STATED EXERCISE - Transcribe all of the material exactly. Any picture in it should be left out.

**** SUPPLIED MATERIAL ****

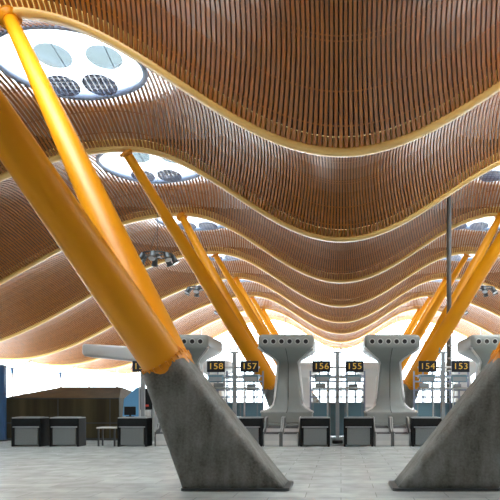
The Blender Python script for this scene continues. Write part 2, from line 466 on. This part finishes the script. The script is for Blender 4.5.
# ------------------------------------------------------------------ floor, walls, facades
MB().box(-31, 31, -3, 71.2, -.12, 0).build('floor', M['floor'])
struct(bpy.data.objects['floor'])
struct(MB().box(-160, 160, 71.2, 400, -.3, -.06).build('ground', M['ground']))
struct(MB().box(-160, -31, -30, 71.2, -.3, -.06).build('ground', M['ground']))
struct(MB().box(31, 160, -30, 71.2, -.3, -.06).build('ground', M['ground']))
struct(MB().box(-31, 31, -2.6, -2.2, 0, 14).build('unseen_wall_back', M['wallgrey']))  # unseen wall added behind the camera to block light
YF = beam_y(7)
fr = MB(); pn = MB()
xs = [-30.4 + 3.04*k for k in range(21)]
for k, x in enumerate(xs):
    fr.box(x-.06, x+.06, YF-.1, YF+.1, 0, zc(x)-.1)
    if k < 20:
        for z in (1.1, 3.2):
            fr.box(x, xs[k+1], YF-.05, YF+.05, z-.04, z+.04)
        for z in (5.4, 7.6, 9.8):
            if z < min(zc(x), zc(xs[k+1])): fr.box(x, xs[k+1], YF-.04, YF+.04, z-.04, z+.04)
        xa, xb = x, xs[k+1]; vs = []; m = 4
        for q in range(m+1):
            xx = xa + (xb-xa)*q/m; vs += [(xx, YF, 0), (xx, YF, zc(xx)-.08)]
        pn.add(vs, [(2*q, 2*q+2, 2*q+3, 2*q+1) for q in range(m)])
w = struct(fr.build('window_1', M['white'])); pn.build('pane', M['glass'], w)
for n_, sgn in ((2, -1), (3, 1)):
    fr = MB(); pn = MB(); X0 = sgn*30.45; zt = zc(30.4)
    Y0 = 33.0; y = Y0
    while y <= YF + .01:
        fr.box(X0-.06, X0+.06, y-.05, y+.05, 0, zt + (0 if True else 1)); y += 3.0
    for z in (.1, 2.2, 4.0): fr.box(X0-.05, X0+.05, Y0, YF, z-.04, z+.04)
    pn.add([(X0, Y0, 0), (X0, YF, 0), (X0, YF, zt), (X0, Y0, zt)], [(0, 1, 2, 3)])
    struct(MB().box(X0-.15, X0+.15, -3, Y0-.06, 0, 8.5).build('unseen_wall_left' if sgn < 0 else 'unseen_wall_right', M['wallgrey']))  # unseen solid wall added to darken the near part of the hall
    w = struct(fr.build(f'window_{n_}', M['white'])); pn.build('pane', M['glass'], w)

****

THE RESULT -
The Blender Python script for this scene continues. Write part 2, from line 466 on. This part finishes the script. The script is for Blender 4.5.
# ------------------------------------------------------------------ floor, walls, facades
MB().box(-31, 31, -3, 71.2, -.12, 0).build('floor', M['floor'])
struct(bpy.data.objects['floor'])
struct(MB().box(-160, 160, 71.2, 400, -.3, -.06).build('ground', M['ground']))
struct(MB().box(-160, -31, -30, 71.2, -.3, -.06).build('ground', M['ground']))
struct(MB().box(31, 160, -30, 71.2, -.3, -.06).build('ground', M['ground']))
struct(MB().box(-31, 31, -2.6, -2.2, 0, 14).build('unseen_wall_back', M['wallgrey']))  # unseen wall added behind the camera to block light
YF = beam_y(7)
fr = MB(); pn = MB()
xs = [-30.4 + 3.04*k for k in range(21)]
for k, x in enumerate(xs):
    fr.box(x-.06, x+.06, YF-.1, YF+.1, 0, zc(x)-.1)
    if k < 20:
        for z in (1.1, 3.2):
            fr.box(x, xs[k+1], YF-.05, YF+.05, z-.04, z+.04)
        for z in (5.4, 7.6, 9.8):
            if z < min(zc(x), zc(xs[k+1])): fr.box(x, xs[k+1], YF-.04, YF+.04, z-.04, z+.04)
        xa, xb = x, xs[k+1]; vs = []; m = 4
        for q in range(m+1):
            xx = xa + (xb-xa)*q/m; vs += [(xx, YF, 0), (xx, YF, zc(xx)-.08)]
        pn.add(vs, [(2*q, 2*q+2, 2*q+3, 2*q+1) for q in range(m)])
w = struct(fr.build('window_1', M['white'])); pn.build('pane', M['glass'], w)
for n_, sgn in ((2, -1), (3, 1)):
    fr = MB(); pn = MB(); X0 = sgn*30.45; zt = zc(30.4)
    Y0 = 33.0; y = Y0
    while y <= YF + .01:
        fr.box(X0-.06, X0+.06, y-.05, y+.05, 0, zt + (0 if True else 1)); y += 3.0
    for z in (.1, 2.2, 4.0): fr.box(X0-.05, X0+.05, Y0, YF, z-.04, z+.04)
    pn.add([(X0, Y0, 0), (X0, YF, 0), (X0, YF, zt), (X0, Y0, zt)], [(0, 1, 2, 3)])
    struct(MB().box(X0-.15, X0+.15, -3, Y0-.06, 0, 8.5).build('unseen_wall_left' if sgn < 0 else 'unseen_wall_right', M['wallgrey']))  # unseen solid wall added to darken the near part of the hall
    w = struct(fr.build(f'window_{n_}', M['white'])); pn.build('pane', M['glass'], w)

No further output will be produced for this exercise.